現代は個人主義が力を持ち、自分の好きなことをして生きていこう、自分が嫌いな人間と仲良くする必要はない、という風潮が主流である。

しかし、これら嫌われる側の人間の心理とはどういうものなのだろうか。自分の利になることのみを主張し、他者を否定し傷つけることも辞さない、その姿勢の奥底にある根本的な論理なり欲求とはなんなのだろうか。

それは思うに、人間という存在に対しての悪感情だと私は思う。いわゆる人間嫌いである。

では人間嫌いという性向はどのような要素によって組み立てられるのか。
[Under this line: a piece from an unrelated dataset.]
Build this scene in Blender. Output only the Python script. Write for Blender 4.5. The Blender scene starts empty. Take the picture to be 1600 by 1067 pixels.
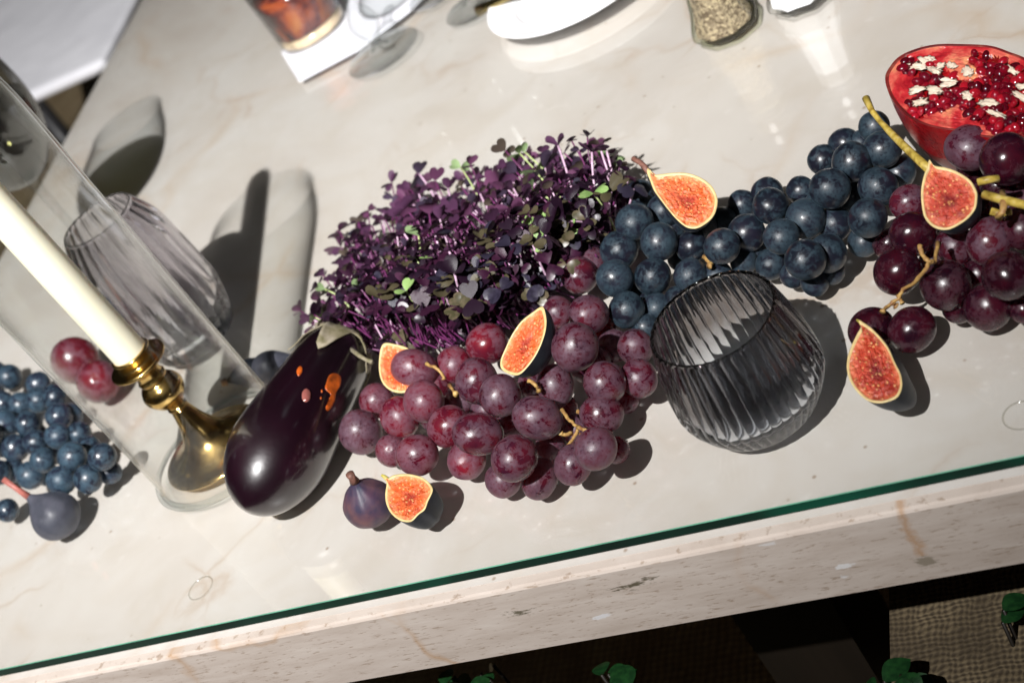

それは過去の体験であり、経験であり、記憶であると思う。

誰かに罵倒され傷つけられ、裏切られ否定され、自分の心をズタズタに切り刻まれたようなとき、その心はもう二度とこんな思いをしたくないと拒む。

拒絶は最強の動機である。もう関わりたくない、もうこんな思いをしたくない。自分の心を守るためなら、どんなものも拒絶する。そのためならどんな攻撃でもする。

そうしてできあがる強固な核は、人間の行動の原動力になり得る。

しかし、と私は思うのだ。しかしこれは、生きていると言えるのだろうかと。

生きることとは考えることである。現状について考え、あるべき姿について考え、その差分について考え、その差分を埋める方法やその具体的な実行計画について考え、そして実行した結果について考え、また差分を考える。こうして考え続けた先に自らを変革し続け、なりたい自分へ漸近していくことこそが生きることだと私は思う。

他者を拒絶するということは、すなわち他者とかかわることで起きる変化を否定するということである。私たち人間は社会で生きる以上、他者とかかわることを避けることができない。これは真義である。

そうであるならばやはり、他者とかかわることは受け入れざるを得ないし、人間嫌いなどと言ってすべての人間関係を完全に遮断することもできない。

ただ、人間が嫌いであるという性向自体は否定する必要はないし、自分というものの一部であるなら受け入れて良いと思う。

大切なのは自分を受け入れ自分と向き合い、それでも生きることを諦めず、なんとか社会と折り合いをつけていく姿勢をもつことだと思う。

その姿勢さえあれば、もしかすると人間嫌いも癒される日が来るかもしれない。と、私は人間嫌いである私自身の心を癒すべく、こうして語りかけているのである。